Among the named targets was Lockheed Martin. The report notes that the domain militaryfighterjet.com lost its owner in September 2024 and, by September 16, was serving a “168 Lottery Results” page to desktop visitors, while simultaneously delivering a convincing replica of Lockheed Martin’s corporate site to mobile users, complete with sections for employees and partners. This technique — known as cloaking — uses scripts to swap content based on the User-Agent and other signals, deceiving bots and real users alike. Within the source code, researchers identified traces of HTTrack with a timestamp of Mon, 16 Sep 2024 19:45:00 GMT. The serving IP, belonging to Google Cloud, hosted hundreds of domains. Both the vendor and the brand holder were notified.
Mapping the infrastructure, the analysts counted 86 physical nodes on Google Cloud (primarily in Hong Kong and Taiwan), around which were deployed roughly 44,000 virtual IPs on GCP and another 4,000 on third-party hosts. Eight nodes served as the upper management layer, while seventy-eight functioned as working clusters. The impersonation campaign targeted at least 200 organizations across industries — from defense and healthcare to niche online forums. Domains were chosen to match the victim’s profile; for instance, militaryfighterjet.com was “attached” to lockheedmartin.com. Some clones continued to pull fonts, logos, or analytics from the legitimate owner’s cloud, creating the paradox of the brand inadvertently serving its own impersonator — and potentially detecting the clone only through anomalous request headers.

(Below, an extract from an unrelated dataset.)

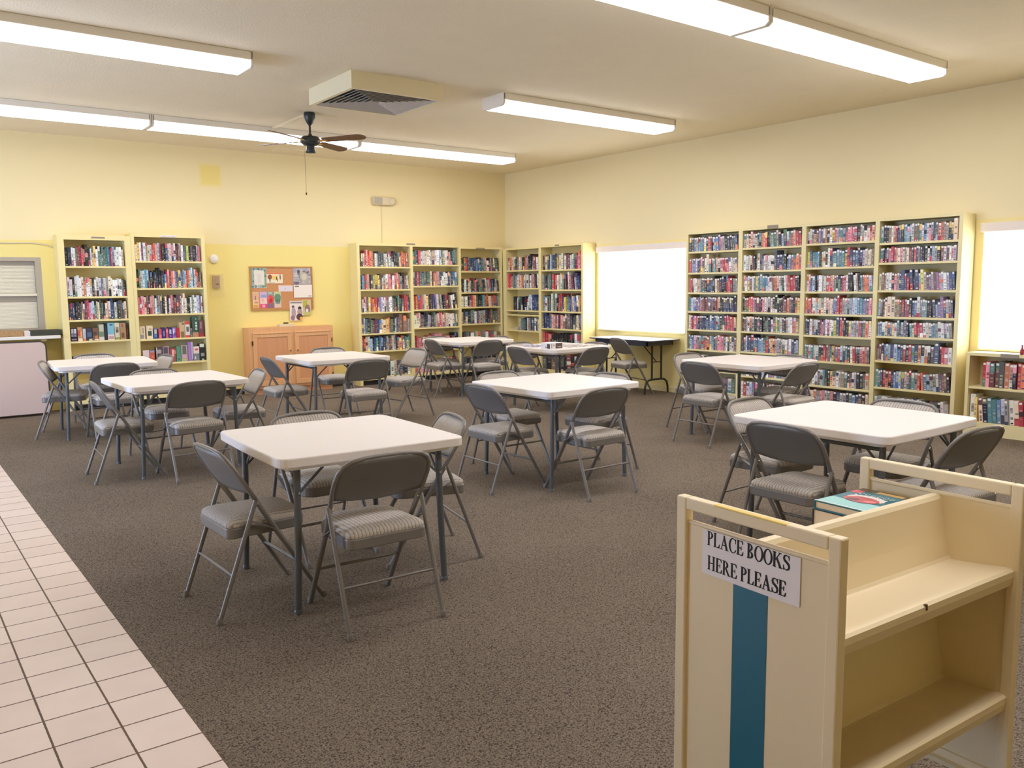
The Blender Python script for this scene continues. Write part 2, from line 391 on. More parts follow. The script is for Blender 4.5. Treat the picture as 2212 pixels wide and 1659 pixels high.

The activity has been traced back to at least 2021, occurring in waves: phishing reached a record high in late 2022; May 2023 saw a surge linked to MOVEit-related campaigns; and March 2025 marked another peak amid ecosystem-wide incidents. The study connects such operations to traffic originating from Google, Meta*, and Android applications, noting correlations with wider malicious campaigns. The largest cluster of clones impersonating a single organization reportedly involved nearly 6,000 virtual hosts. Despite the scale, only about one thousand of the 48,000 nodes employed HTTPS. Some bore TLS fingerprints consistent with command-and-control servers of the Sliver malware framework.
In total, Deep Specter Research documents more than 48,000 hosts, 80+ clusters, tens of thousands of observations spanning 2021–2025, and hundreds of public indicators that, they argue, went unanswered. The researchers describe this as an industrial-scale phishing service built on a unified stack of management tools and cloaking techniques. In their view, infrastructure providers — who carry much of the world’s internet traffic — must enforce stricter monitoring to curb abuse, while major brands such as Lockheed Martin must establish continuous surveillance of impersonations and develop rapid legal and technical countermeasures to disrupt content substitution, illicit crowding, and the hijacking of user trust.